For centuries and to this day, (male) poetry about women compares them to flowers,
or at least surrounds them in their objectification raptures. Here is a feminine musical formation which, in its own name, reinforcing the assumed and intentional circumstance of being made up only of women, in a medium – that of improvised music – which is dominated by men, subverts this botanical factor.
Lantana is called, referring to flowers that spontaneously grow in nature. Weeding, weed, indomitable flowers. The use of herbicides and the introduction of insects to control their spread do not affect them and livestock that feed on them become ill.
For Maria do Mar, Joana Guerra, Helena Espvall, Maria Radich, Anna Piosik and Carla Santana, the music they play doesn´t need to contain more explicit messages (Radich’s voice is an instrument like the others): what they bring as a concept and the project could not be made clearer, by the inherent attitude of nonconformity, rebellion, and contestation in the form of music that doesn’t need to be anything other than organized sound.
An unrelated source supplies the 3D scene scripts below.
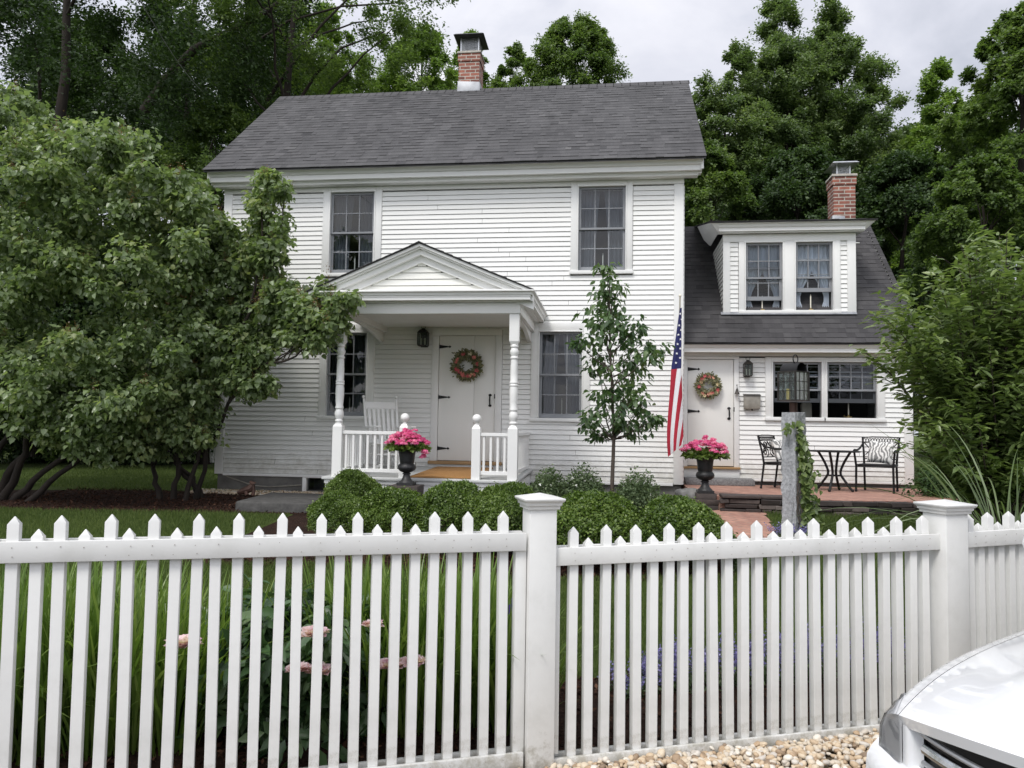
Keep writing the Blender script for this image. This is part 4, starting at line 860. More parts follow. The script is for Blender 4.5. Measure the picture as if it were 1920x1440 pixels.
def stones(name, label, cat, pts, z0f, z1, courses, depth, mat, loc):
    """dry laid wall: individual flattish stones along a polyline (one object)"""
    mb = MB(); pts = [Vector((p[0], p[1], 0)) for p in pts]
    for a, b in zip(pts, pts[1:]):
        d = b - a; L_ = d.length; d.normalize(); nd = Vector((d.y, -d.x, 0))
        zb = z0f; hs = [(z1 - zb) / courses] * courses; z = zb
        for c in range(courses):
            u = -random.uniform(0, .1)
            while u < L_:
                w = random.uniform(.12, .42); h = hs[c] * random.uniform(.82, .97); o = random.uniform(-.02, .025)
                P = a + d * (u + w / 2) + nd * o
                bm_c = (P.x, P.y, z + h / 2)
                hx, hy, hz = (w - .012) / 2, depth / 2, h / 2
                ca, sa = d.x, d.y; vs = []
                for kz in (-1, 1):
                    for kx, ky in ((-1, -1), (1, -1), (1, 1), (-1, 1)):
                        q = (hx * kx + random.uniform(-.012, .012), hy * ky + random.uniform(-.018, .018), hz * kz + random.uniform(-.006, .006))
                        vs.append((bm_c[0] + q[0] * ca - q[1] * sa, bm_c[1] + q[0] * sa + q[1] * ca, bm_c[2] + q[2]))
                mb.hexa(vs, 0, random.random()); u += w
            z += hs[c]
    o = mb.build(name, mat, loc=loc, bevel=.007, seg=1); return tag(o, label, cat)
stones('stone_wall', 'low dark dry stacked stone wall holding up the front of the brick patio', 'wall', [(1.52, 10.47), (2.2, 10.40), (3.0, 10.42), (4.2, 10.58), (6.2, 10.86)], .38, PZ - .002, 4, .2, M['slate'], (3, 10.45, .38))
cp = MB(); 
for i, (xa, xb) in enumerate(((1.46, 1.95), (1.955, 2.42))): cp.hexa([(xa, 10.34, PZ + .003), (xb, 10.32, PZ + .003), (xb, 10.62, PZ + .003), (xa, 10.64, PZ + .003), (xa, 10.34, PZ + .04), (xb, 10.32, PZ + .04), (xb, 10.62, PZ + .04), (xa, 10.64, PZ + .04)], 0, .45)
tag(cp.build('coping_slab', M['slate'], loc=(1.9, 10.4, PZ), bevel=.008), 'flat dark slate coping along the patio edge left of the lamp post', 'stone slab')
# granite door step of the wing, boulder, plinths
st = MB(); st.hexa([(1.22, 12.72, PZ), (2.31, 12.73, PZ), (2.31, 13.02, PZ), (1.22, 13.02, PZ), (1.22, 12.73, .745), (2.30, 12.75, .745), (2.31, 13.02, .75), (1.22, 13.02, .75)])
tag(st.build('door_step', M['granite_dark'], loc=(1.7, 12.9, PZ), bevel=.012), 'rough granite step below the wing door', 'step')
def rock(name, label, c, r, mat, seed):
    bm = bmesh.new(); bmesh.ops.create_icosphere(bm, subdivisions=3, radius=1); rg = random.Random(seed)
    ph = [rg.uniform(0, 6) for _ in range(9)]
    for v in bm.verts:
        p = v.co; k = 1 + .14 * math.sin(p.x * 2.3 + ph[0]) * math.sin(p.y * 2.7 + ph[1]) + .1 * math.sin(p.z * 3.7 + ph[2] + p.x * 2) + .05 * math.sin(p.x * 7 + ph[3]) * math.sin(p.y * 8 + ph[4])
        q = Vector((math.copysign(abs(p.x) ** .8, p.x), math.copysign(abs(p.y) ** .8, p.y), math.copysign(abs(p.z) ** .7, p.z)))
        v.co = Vector((q.x * r[0] * k, q.y * r[1] * k, q.z * r[2] * k))
    me = bpy.data.meshes.new(name); bm.to_mesh(me); bm.free(); me.materials.append(mat); me.polygons.foreach_set('use_smooth', [True] * len(me.polygons))
    o = bpy.data.objects.new(name, me); COL.objects.link(o); o.location = c; return tag(o, label, 'rock')
p = at(1292, 928, 10.9); rock('boulder', 'grey weathered boulder at the left corner of the brick patio', (p.x, 10.9, p.z + .0), (.17, .13, .10), M['boulder'], 3)
def plinth(name, label, x, y, z0, z1, w, steps):
    mb = MB(); h = (z1 - z0) / steps; z = z0
    for i in range(steps):
        k = w / 2 + (.04 if i < steps - 1 else 0); a = .015
        R = lambda: random.uniform(-a, a)
        mb.hexa([(x - k + R(), y - k + R(), z), (x + k + R(), y - k + R(), z), (x + k + R(), y + k + R(), z), (x - k + R(), y + k + R(), z), (x - k + R(), y - k + R(), z + h - .003), (x + k + R(), y - k + R(), z + h - .003), (x + k + R(), y + k + R(), z + h - .003), (x - k + R(), y + k + R(), z + h - .003)], 0, random.uniform(.2, .6)); z += h
    return tag(mb.build(name, M['slate'], loc=(x, y, z0), bevel=.008), label, 'plinth')
# big stone slab at the left of the porch
a, b, c, d = atz(440, 957, .29), atz(605, 957, .29), atz(600, 925, .40), atz(455, 927, .40)
zt = at(520, 942, a.y).z
m = MB(); m.hexa([(a.x, a.y, .2), (b.x, a.y + .02, .2), (b.x, 11.7, .2), (a.x - .1, 11.7, .2), (a.x, a.y, zt), (b.x, a.y + .02, zt), (b.x, 11.68, zt + .02), (a.x - .08, 11.68, zt + .02)])
tag(m.build('stone_slab', M['slab'], loc=(-5, 11, .3), bevel=.03, seg=3), 'long flat grey stone slab lying left of the porch', 'stone slab')
# driftwood ornament on the slab
p = at(463, 936, 11.2); z = zt + .012; p.z = z
m = MB()
m.tube([(p.x - .14, 11.2, z + .03), (p.x - .05, 11.18, z + .06), (p.x + .05, 11.2, z + .10), (p.x + .08, 11.21, z + .15)], [.03, .05, .06, .045], 9)
m.tube([(p.x + .08, 11.21, z + .12), (p.x + .10, 11.2, z + .17), (p.x + .04, 11.19, z + .20)], [.04, .045, .02], 8); m.tube([(p.x + .09, 11.2, z + .15), (p.x + .11, 11.19, z + .07), (p.x + .10, 11.18, z)], [.03, .025, .03], 8); m.tube([(p.x - .02, 11.18, z + .07), (p.x + .03, 11.14, z)], [.035, .025], 8)
tag(m.build('driftwood', M['rust'], loc=(p.x, 11.2, z)), 'small knobbly dark brown driftwood piece on the stone slab', 'driftwood')
# cable along the foundation
pts = [at(x, y, YH - .0) + Vector((0, 0, 0)) for x, y in ((414, 887), (430, 894.7), (458, 904.4), (477, 910.5), (505, 912.8), (533, 911.4), (565, 909.4))]
tag(MB().tube(pts, .011, 6).build('garden_hose', M['mailbox'], loc=pts[0]), 'thin grey hose drooping along the house foundation', 'hose')
# blue toy hoops on the lawn
p = atz(507, 969, gz(-4, 9.2)); m = MB()
for k in (-.045, .0, .045): m.tube([(p.x + k + .03 * math.cos(t), p.y + k * .3, p.z + .055 * math.sin(t)) for t in np.linspace(0, PI, 9)], .006, 6)
M['blue'] = simple('blue_plastic', (.03, .22, .55), .4); tag(m.build('lawn_toy', M['blue'], loc=p), 'tiny bright blue plastic hoop toy on the lawn', 'toy')

# ================================================================= THINGS ON THE HOUSE
def wreath(c, R, label, seed, light=0.):
    rg = np.random.default_rng(seed); t = thing('wreath', label, 'wreath', c, group='door wreaths')
    m = MB(); m.tube([(c[0] + R * math.cos(a), c[1], c[2] + R * math.sin(a)) for a in np.linspace(0, 2 * PI, 33)], R * .13, 7); m.build('wreath_ring', M['bark'], t)
    n = 900; a = rg.random(n) * 2 * PI; r = R * (1 + rg.normal(0, .17, n)); 
    P = np.stack([c[0] + r * np.cos(a), c[1] - R * .12 - np.abs(rg.normal(0, R * .16, n)), c[2] + r * np.sin(a)], 1)
    rad = np.stack([np.cos(a), np.zeros(n), np.sin(a)], 1) * np.sign(r - R)[:, None]
    D = unit(rad + rg.normal(0, .6, (n, 3))); Nn = unit(np.array([0, -1., .25]) + rg.normal(0, .5, (n, 3)))
    leaves('wreath_foliage', P, Nn, D, R * (.22 + .16 * rg.random(n)), np.clip(rg.normal(.4 + light, .25, n), 0, 1), M['wreath_leaf'], t, .45, 'oval')
    k = 15; aa = np.array([.2, .9, 1.25, 1.9, 2.5, 2.9, 3.4, 3.9, 4.3, 4.75, 5.0, 5.3, 5.6, 5.9, 4.55])[:k] + rg.normal(0, .1, k); PP, NN, DD, SS, TT = [], [], [], [], []
    for i in range(k):
        cc = np.array([c[0] + R * (1 + rg.normal(0, .1)) * math.cos(aa[i]), c[1] - R * .34, c[2] + R * (1 + rg.normal(0, .1)) * math.sin(aa[i])]); tint = rg.random() ** 1.3
        for ring in range(3):
            for q in range(7):
                an = q * 2 * PI / 7 + ring * .5; dd = np.array([math.cos(an), -.35 - .5 * (2 - ring) * .5, math.sin(an)])
                PP.append(cc); DD.append(dd); NN.append(np.array([0, -1, 0]) + .5 * dd * np.array([-1, 0, -1])); SS.append(R * (.23 - .05 * (2 - ring))); TT.append(np.clip(tint + rg.normal(0, .06), 0, 1))
    leaves('wreath_blossoms', np.array(PP), unit(np.array(NN)), unit(np.array(DD)), np.array(SS), np.array(TT), M['wreath_flower'], t, .8, 'oval')
p = at(876, 685, YH - .06); wreath((p.x, p.y, p.z), .182, 'wreath of muted leaves and coral flowers on the main porch door', 21)
p = at(1327, 723, YW - .06); wreath((p.x, p.y, p.z), .15, 'brighter wreath with coral red blossoms on the wing door', 22, .12)

def wall_lantern(x, y, zb, w, h, label, mat):
    """box lantern on a back plate: roof, cage, two candle sleeves, ring"""
    t = thing('wall_lantern', label, 'lantern', (x, y, zb), group='wall lanterns')
    yc = y - w * .62; b = w / 2
    m = MB(); m.box((x - b * .8, y - .012, zb - .01), (x + b * .8, y, zb + h * .78)); m.build('back_plate', mat, t, bevel=.002)
    m = MB(); h1 = h * .66
    m.box((x - b, yc - b, zb), (x + b, yc + b, zb + .014))
    for sx in (-1, 1):
        for sy in (-1, 1): m.box((x + sx * b - .006, yc + sy * b - .006, zb + .013), (x + sx * b + .006, yc + sy * b + .006, zb + h1))
    for sy in (-1, 1): m.box((x - .004, yc + sy * b - .003, zb + .014), (x + .004, yc + sy * b + .003, zb + h1))
    for sx in (-1, 1): m.box((x + sx * b - .003, yc - .004, zb + .014), (x + sx * b + .003, yc + .004, zb + h1))
    m.build('cage', mat, t)
    m = MB(); k = b + .012
    m.hexa([(x - k, yc - k, zb + h1), (x + k, yc - k, zb + h1), (x + k, yc + k, zb + h1), (x - k, yc + k, zb + h1), (x - b * .6, yc - b * .6, zb + h * .82), (x + b * .6, yc - b * .6, zb + h * .82), (x + b * .6, yc + b * .6, zb + h * .82), (x - b * .6, yc + b * .6, zb + h * .82)])
    m.lathe([(b * .45, h * .82), (b * .5, h * .86), (b * .15, h * .90)], (x, yc, zb), 12); m.build('lantern_roof', mat, t)
    m = MB(); m.tube([(x + .032 * math.cos(a), yc, zb + h * .95 + .032 * math.sin(a)) for a in np.linspace(0, 2 * PI, 17)], .004, 6); m.build('ring', mat, t)
    g = MB()
    for sx in (-1, 1): g.add([(x + sx * b, yc - b, zb + .014), (x + sx * b, yc + b, zb + .014), (x + sx * b, yc + b, zb + h1), (x + sx * b, yc - b, zb + h1)], [(0, 1, 2, 3)])
    g.add([(x - b, yc - b - .001, zb + .014), (x + b, yc - b - .001, zb + .014), (x + b, yc - b - .001, zb + h1), (x - b, yc - b - .001, zb + h1)], [(0, 1, 2, 3)])
    g.build('pane', M['lamp_glass'], t, smooth=0)
    for sx in (-.4, .4):
        c = MB(); c.tube([(x + sx * b, yc, zb + .014), (x + sx * b, yc, zb + h1 * .6)], .011, 10); c.build('candle_sleeve', M['candle'], t)
p = at(795.5, 650, YH - .02); wall_lantern(p.x, YH - .014, p.z, .15, .33, 'dark wall lantern beside the main porch door', M['iron'])
p = at(1401, 706, YW - .02); wall_lantern(p.x, YW - .014, p.z, .12, .30, 'weathered brown wall lantern beside the wing door', M['bronze'])
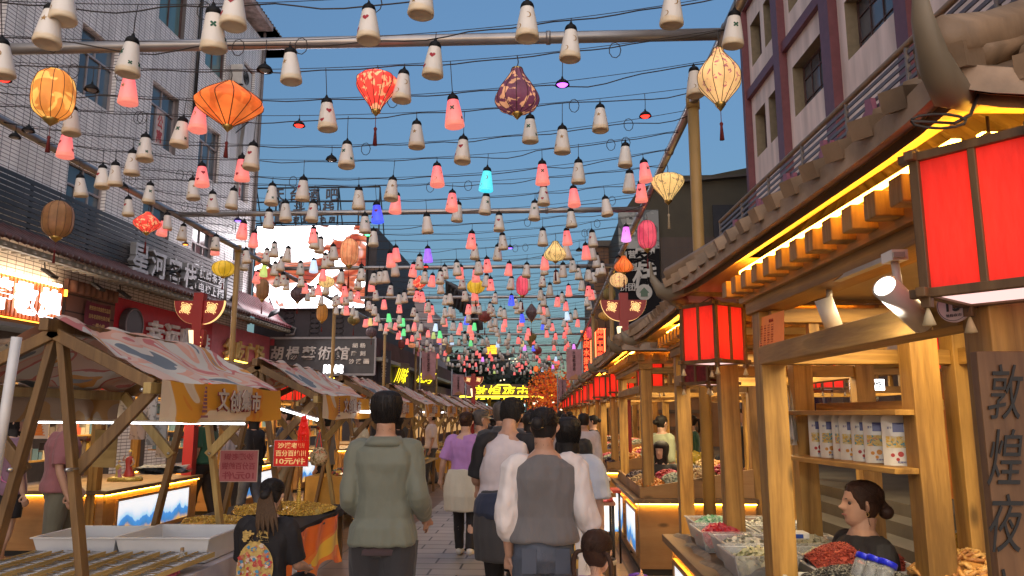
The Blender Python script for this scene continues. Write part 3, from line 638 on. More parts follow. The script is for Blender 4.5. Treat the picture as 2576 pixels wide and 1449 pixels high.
# ================================================================ right-hand building
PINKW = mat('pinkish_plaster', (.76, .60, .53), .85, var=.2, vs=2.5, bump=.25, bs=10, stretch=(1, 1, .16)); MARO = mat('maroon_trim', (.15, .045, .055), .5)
rb = thing('plaster_building', 'pinkish plaster building with maroon columns and recessed windows on the right', 'building', (9, 15, 0))
Ya, Yb2 = 24.8, -6.0
Or = V((XR(Ya), Ya, 5.0)); Ur = V((XR(Yb2)-XR(Ya), Yb2-Ya, 0)).normalized(); WR = (V((XR(Yb2), Yb2, 5))-Or).length
if Ur.cross(V((0, 0, 1))).x > 0: Or = V((XR(Yb2), Yb2, 5.0)); Ur = -Ur
def ur(Y): return abs((Y-Or.y)/Ur.y)
opr = []
for rowz in ((10.05, 11.55), (13.25, 14.75), (16.6, 18.1)):
    for (ya, yb) in ((24.3, 23.3), (22.95, 21.95), (20.85, 18.6), (17.35, 14.95), (13.9, 11.5), (10.4, 8.0), (6.9, 4.5)):
        a, b = sorted((ur(ya), ur(yb))); opr.append((a, b, rowz[0]-5, rowz[1]-5))
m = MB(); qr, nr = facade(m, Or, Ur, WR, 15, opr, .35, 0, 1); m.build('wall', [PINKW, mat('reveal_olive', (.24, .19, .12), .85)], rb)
m = MB(); m.bb(XR(24.8), 16, 24.78, 24.84, 5, 20); m.build('end_wall', PINKW, rb)
for k, o in enumerate(opr): window(rb, qr, *o, mat('window_glass_grey', (.11, .11, .12), .12, var=.3, vs=.8, spec=.8), FRB, .32, 'casement' if (o[1]-o[0]) > 1.5 else 'tall', .045, None)
for (ya, yb) in ((24.85, 24.6), (21.75, 21.2), (18.35, 17.75), (14.75, 14.25), (11.3, 10.8), (7.8, 7.3), (4.3, 3.8)):
    m = MB(); m.bb(XR((ya+yb)/2)-.22, XR((ya+yb)/2)+.1, yb, ya, 5, 20); m.build('column', MARO, rb)
m = MB()
for z in (12.35, 15.6):
    m.beam((XR(24.7)-.08, 24.7, z), (XR(-5)-.08, -5, z), .14, .3)
m.build('string_course', MARO, rb)
# podium with shopfronts
pd = thing('shop_podium', 'dim ground-floor shops with glass doors behind the right steps', 'building', (7, 8, 0))
def XP(Y): return 6.9-.037*Y
m = MB(); U_ = V((XP(2)-XP(26), -24, 0)).normalized()
o3 = [(.8+k*2.2, 2.4+k*2.2, .65, 3.0) for k in range(12)]
Op = V((XP(26), 26, 0)); Up = U_
if Up.cross(V((0, 0, 1))).x > 0: Op = V((XP(-4), -4, 0)); Up = V((XP(26)-XP(-4), 30, 0)).normalized()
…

An organic and rhizomatic song made of wild blossoms that spontaneously burst from the earth, a song that does not submit to stereotypes, that explores, that invades, that contradicts, that destabilizes, including the coordinates of what we recognize as “improvised music”, to such a creative stream that these exclusivist manifestations – “boys things”, one would say – has been going on since the late 1960s.